France’s higher education minister has said that grandes écoles need to “change their minds” on how to achieve a student body that better reflects society after she launched a reform project following Emmanuel Macron’s plan to abolish the most prestigious of the institutions.
In April, the French president announced that he wanted to abolish the École Nationale d’Administration, the civil service training school regarded as a feeder into French political and business elites. His proposal came in response to a mass public consultation after the gilets jaunes protests, which were seen as having been sparked by concerns about social and geographical inequality.
Frédérique Vidal, France’s minister of higher education, research and innovation, said that she had met with directors of grandes écoles and asked them “to propose concrete solutions” to improve social diversity by the end of the year.
She told Times Higher Education that she had set out three main guidelines for them: “to increase significantly the [proportion] of working-class pupils in their schools” without sacrificing “excellence”; to “think about students’ lives” and how those from deprived backgrounds could be supported with extra classes or on issues such as housing; and “to look at equal access to jobs” for poorer students after graduation.
It is “really important that the grandes écoles themselves propose solutions, because it’s really important that they change their minds about the way to have a better representation of society in their schools”, said Professor Vidal, former president of the University of Nice Sophia Antipolis.
Admission to a grande école is usually via a written entry exam, part of the concours system, preceded by two-year preparatory courses.
Professor Vidal said: “Society has changed. In France, we have been very proud of our meritocracy model and our concours model. But nowadays, the problem is that that kind of meritocracy is more and more linked to the capacity to obtain the right information at the right time.” Too much hinges on parents’ knowledge about access to the most prestigious Paris classes préparatoires, she argued.

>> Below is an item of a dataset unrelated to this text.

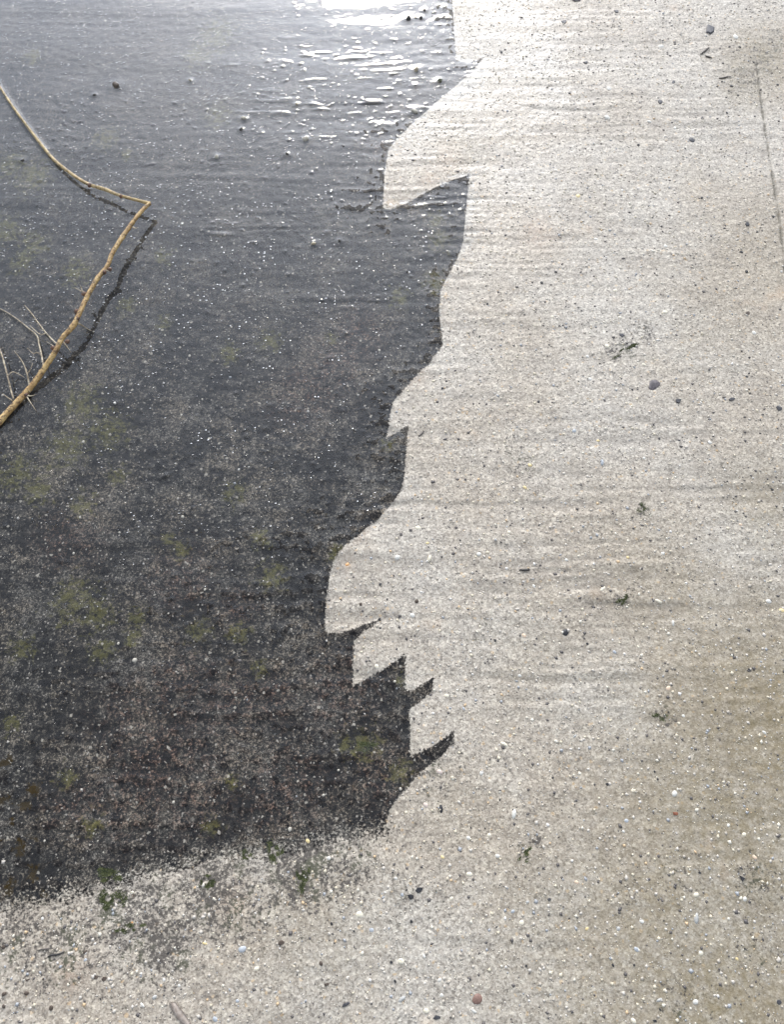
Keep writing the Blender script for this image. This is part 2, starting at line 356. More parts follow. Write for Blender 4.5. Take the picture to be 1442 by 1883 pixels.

Mr Macron’s April speech also laid out plans for “connected campuses” providing higher education beyond big cities.
Professor Vidal said the concept has been tested in 13 locations, with the goal being to have 100 such campuses by 2022. The aim is “to offer curricula from the best universities and grandes écoles” in smaller towns, she added.
Meanwhile, Sciences Po, a prestigious institution that admits students direct from high school, unlike the grandes écoles, announced major reforms to its admissions in June, opting to abolish the written entry exam taken by roughly half the candidates.
Frédéric Mion, director of Sciences Po, told THE that the written exams were “a deterrent” for some students because they were “perceived as something you had to prepare for, and preparing for those written exams meant, for most parents, paying for private preparation”.
Although work on Sciences Po’s reform plan began two years ago, long before the Macron ENA announcement, Mr Mion said the issue of fair access in higher education had been given “new importance with the rise of populist sentiment in France…[by] the crisis of the elites and the fact they [elites] are no longer perceived as legitimate”.